Absence makes the heart feel guilty...

It's been two whole months since I last posted on my own blog, and judging by the site meter results, it looks like my visitors have dwindled down to those accidental tourists who get directed here by their own googling mistakes.

But if you think I've ignored the blog, you should see what's happening in my house! My 13-year-old has just discovered -- no embraced -- the true meaning of anarchy. And my 7-year-old, not to be outdone by her older brother, has quickly followed suit.

In the past two or three weeks, they have refused to go to bed, eat their fruit and veg, pick up wet towels, put away dishes, or turn off the TV and video games when asked. Their dad is looking a little gimlet-eyed of late, too -- he exploded (a lot from a very mild-mannered guy) the other day about how nobody listens to him. That would include me.

And don't even get me started on the house. I was going to go get a new prescription for eye glasses but have decided against it -- I don't want to see the dirt sticking to baseboards like a leech to a swimmer's legs, or the dust that coats the tops of doorjambs and picture frames like newly fallen snow (in a snowstorm).

As if I wasn't overwhelmed enough, I've taken up reading Revelations (it's the subject of my new seven-week Bible study course and not some form of twisted punishment). It could actually be viewed as a book of hope, except for those who refuse to bask in the light of God's illumination.

It's like the dust in my house -- I don't want to see it, so I'll walk around without glasses. But we can't do that with God, cuz if we hope to get closer, the light emanating from his glory and presence is so blinding that it shows off all our dark and dusty corners.

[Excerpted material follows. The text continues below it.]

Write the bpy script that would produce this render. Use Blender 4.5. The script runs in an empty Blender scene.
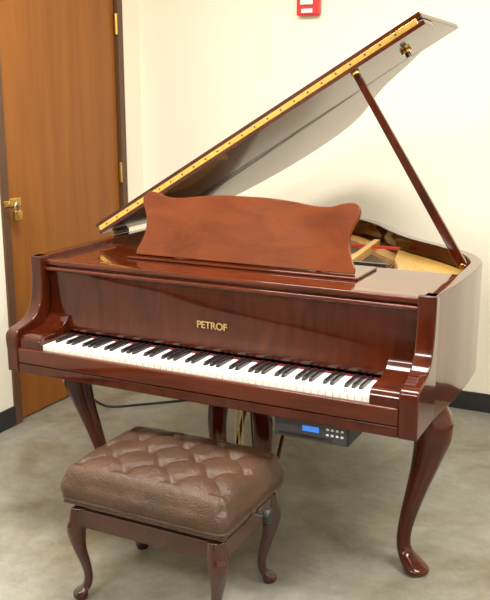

There's one big difference between housekeeping and faith, though, and that is Jesus parable of leaving the interior home so spotless it becomes an open invitation for Diabolo to take up residence. While we're meant to tidy up our messy interior, we're also supposed to fill it immediately with the Holy Spirit.

I'll take that parable into the mundane -- or the profane, as my house looks today -- and exploring my neglect of children, house, husband, and dog (whose nails I only managed to clip last night after three months). In light of those preoccupations, it means that I not only have to sweep out the cobwebs -- the dust and dirt -- but also the bad habits of relating ("whaddya mean you have no clean socks, underwear or towels, if you don't like it, then wash them yourself -- I'm on strike!").

It also means filling my home with a certain kind of presence -- praise of God, focus on Jesus, a relationship with the Spirit. That's the only thing that gets you anywhere in trying to mend fences with those you've disconnected from.

Cuz, anyone who's ignored their kids for a period of time will tell you that it's not easy sidling up to them after you've gone awol (even if it was to work so hard you could afford braces for their crooked little teeth). They're like pets you've left at the kennel for holidays -- they ignore your attempts for a statutory three days then they're all over you like a pig on a sofa.

It's not so bad, though -- usually all they're looking for is food, a hug, and a word of praise.